## WHAT YOU SHOULD DO
Omit all pictures, then retype the data exactly as given.

## MATERIAL
---+---
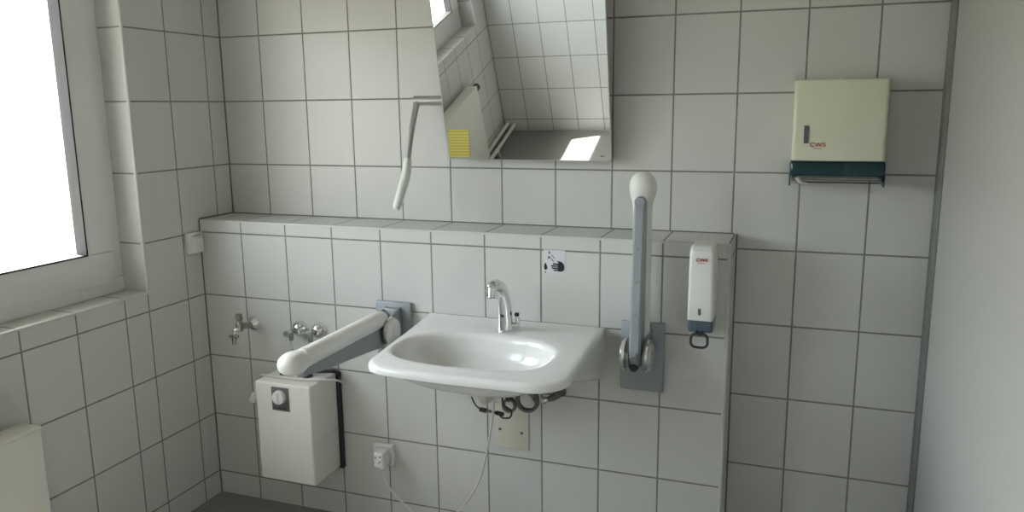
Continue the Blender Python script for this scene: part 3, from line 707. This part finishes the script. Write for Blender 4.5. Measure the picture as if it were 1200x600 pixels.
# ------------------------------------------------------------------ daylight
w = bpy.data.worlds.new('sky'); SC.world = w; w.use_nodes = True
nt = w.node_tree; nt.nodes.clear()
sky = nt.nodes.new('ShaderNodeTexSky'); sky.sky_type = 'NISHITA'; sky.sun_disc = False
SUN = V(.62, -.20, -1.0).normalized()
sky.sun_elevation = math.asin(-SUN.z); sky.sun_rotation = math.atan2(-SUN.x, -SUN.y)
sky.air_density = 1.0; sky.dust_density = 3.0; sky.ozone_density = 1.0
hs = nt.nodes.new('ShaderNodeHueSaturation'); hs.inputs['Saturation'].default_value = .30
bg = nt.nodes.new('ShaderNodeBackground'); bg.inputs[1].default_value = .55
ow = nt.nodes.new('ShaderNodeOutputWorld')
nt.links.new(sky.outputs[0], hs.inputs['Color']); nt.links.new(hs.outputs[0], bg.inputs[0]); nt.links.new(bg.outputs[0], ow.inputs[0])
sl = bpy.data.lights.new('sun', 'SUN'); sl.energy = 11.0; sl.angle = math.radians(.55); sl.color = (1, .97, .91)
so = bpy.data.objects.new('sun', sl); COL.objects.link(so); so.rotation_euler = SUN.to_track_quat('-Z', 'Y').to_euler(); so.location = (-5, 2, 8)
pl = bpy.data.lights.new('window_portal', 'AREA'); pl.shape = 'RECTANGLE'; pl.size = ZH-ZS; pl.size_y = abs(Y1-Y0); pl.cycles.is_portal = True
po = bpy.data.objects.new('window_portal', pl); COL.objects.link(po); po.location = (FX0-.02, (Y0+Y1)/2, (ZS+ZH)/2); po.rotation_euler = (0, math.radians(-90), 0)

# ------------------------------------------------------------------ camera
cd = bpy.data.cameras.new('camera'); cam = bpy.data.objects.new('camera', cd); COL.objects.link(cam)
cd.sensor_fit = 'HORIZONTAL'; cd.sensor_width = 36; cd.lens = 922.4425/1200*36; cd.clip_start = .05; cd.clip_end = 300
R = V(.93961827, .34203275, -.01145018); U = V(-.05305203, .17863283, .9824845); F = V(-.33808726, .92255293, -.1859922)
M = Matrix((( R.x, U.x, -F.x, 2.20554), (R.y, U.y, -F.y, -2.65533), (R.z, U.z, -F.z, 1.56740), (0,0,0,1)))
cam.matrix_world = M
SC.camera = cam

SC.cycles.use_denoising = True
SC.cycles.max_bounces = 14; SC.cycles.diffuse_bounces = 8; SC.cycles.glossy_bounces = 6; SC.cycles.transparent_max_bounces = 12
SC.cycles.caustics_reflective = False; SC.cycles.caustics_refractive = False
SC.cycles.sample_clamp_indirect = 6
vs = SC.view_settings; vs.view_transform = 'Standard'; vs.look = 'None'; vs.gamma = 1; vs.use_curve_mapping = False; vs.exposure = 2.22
---+---
## ANSWER TO THE PROBLEM
Continue the Blender Python script for this scene: part 3, from line 707. This part finishes the script. Write for Blender 4.5. Measure the picture as if it were 1200x600 pixels.
# ------------------------------------------------------------------ daylight
w = bpy.data.worlds.new('sky'); SC.world = w; w.use_nodes = True
nt = w.node_tree; nt.nodes.clear()
sky = nt.nodes.new('ShaderNodeTexSky'); sky.sky_type = 'NISHITA'; sky.sun_disc = False
SUN = V(.62, -.20, -1.0).normalized()
sky.sun_elevation = math.asin(-SUN.z); sky.sun_rotation = math.atan2(-SUN.x, -SUN.y)
sky.air_density = 1.0; sky.dust_density = 3.0; sky.ozone_density = 1.0
hs = nt.nodes.new('ShaderNodeHueSaturation'); hs.inputs['Saturation'].default_value = .30
bg = nt.nodes.new('ShaderNodeBackground'); bg.inputs[1].default_value = .55
ow = nt.nodes.new('ShaderNodeOutputWorld')
nt.links.new(sky.outputs[0], hs.inputs['Color']); nt.links.new(hs.outputs[0], bg.inputs[0]); nt.links.new(bg.outputs[0], ow.inputs[0])
sl = bpy.data.lights.new('sun', 'SUN'); sl.energy = 11.0; sl.angle = math.radians(.55); sl.color = (1, .97, .91)
so = bpy.data.objects.new('sun', sl); COL.objects.link(so); so.rotation_euler = SUN.to_track_quat('-Z', 'Y').to_euler(); so.location = (-5, 2, 8)
pl = bpy.data.lights.new('window_portal', 'AREA'); pl.shape = 'RECTANGLE'; pl.size = ZH-ZS; pl.size_y = abs(Y1-Y0); pl.cycles.is_portal = True
po = bpy.data.objects.new('window_portal', pl); COL.objects.link(po); po.location = (FX0-.02, (Y0+Y1)/2, (ZS+ZH)/2); po.rotation_euler = (0, math.radians(-90), 0)

# ------------------------------------------------------------------ camera
cd = bpy.data.cameras.new('camera'); cam = bpy.data.objects.new('camera', cd); COL.objects.link(cam)
cd.sensor_fit = 'HORIZONTAL'; cd.sensor_width = 36; cd.lens = 922.4425/1200*36; cd.clip_start = .05; cd.clip_end = 300
R = V(.93961827, .34203275, -.01145018); U = V(-.05305203, .17863283, .9824845); F = V(-.33808726, .92255293, -.1859922)
M = Matrix((( R.x, U.x, -F.x, 2.20554), (R.y, U.y, -F.y, -2.65533), (R.z, U.z, -F.z, 1.56740), (0,0,0,1)))
cam.matrix_world = M
SC.camera = cam

SC.cycles.use_denoising = True
SC.cycles.max_bounces = 14; SC.cycles.diffuse_bounces = 8; SC.cycles.glossy_bounces = 6; SC.cycles.transparent_max_bounces = 12
SC.cycles.caustics_reflective = False; SC.cycles.caustics_refractive = False
SC.cycles.sample_clamp_indirect = 6
vs = SC.view_settings; vs.view_transform = 'Standard'; vs.look = 'None'; vs.gamma = 1; vs.use_curve_mapping = False; vs.exposure = 2.22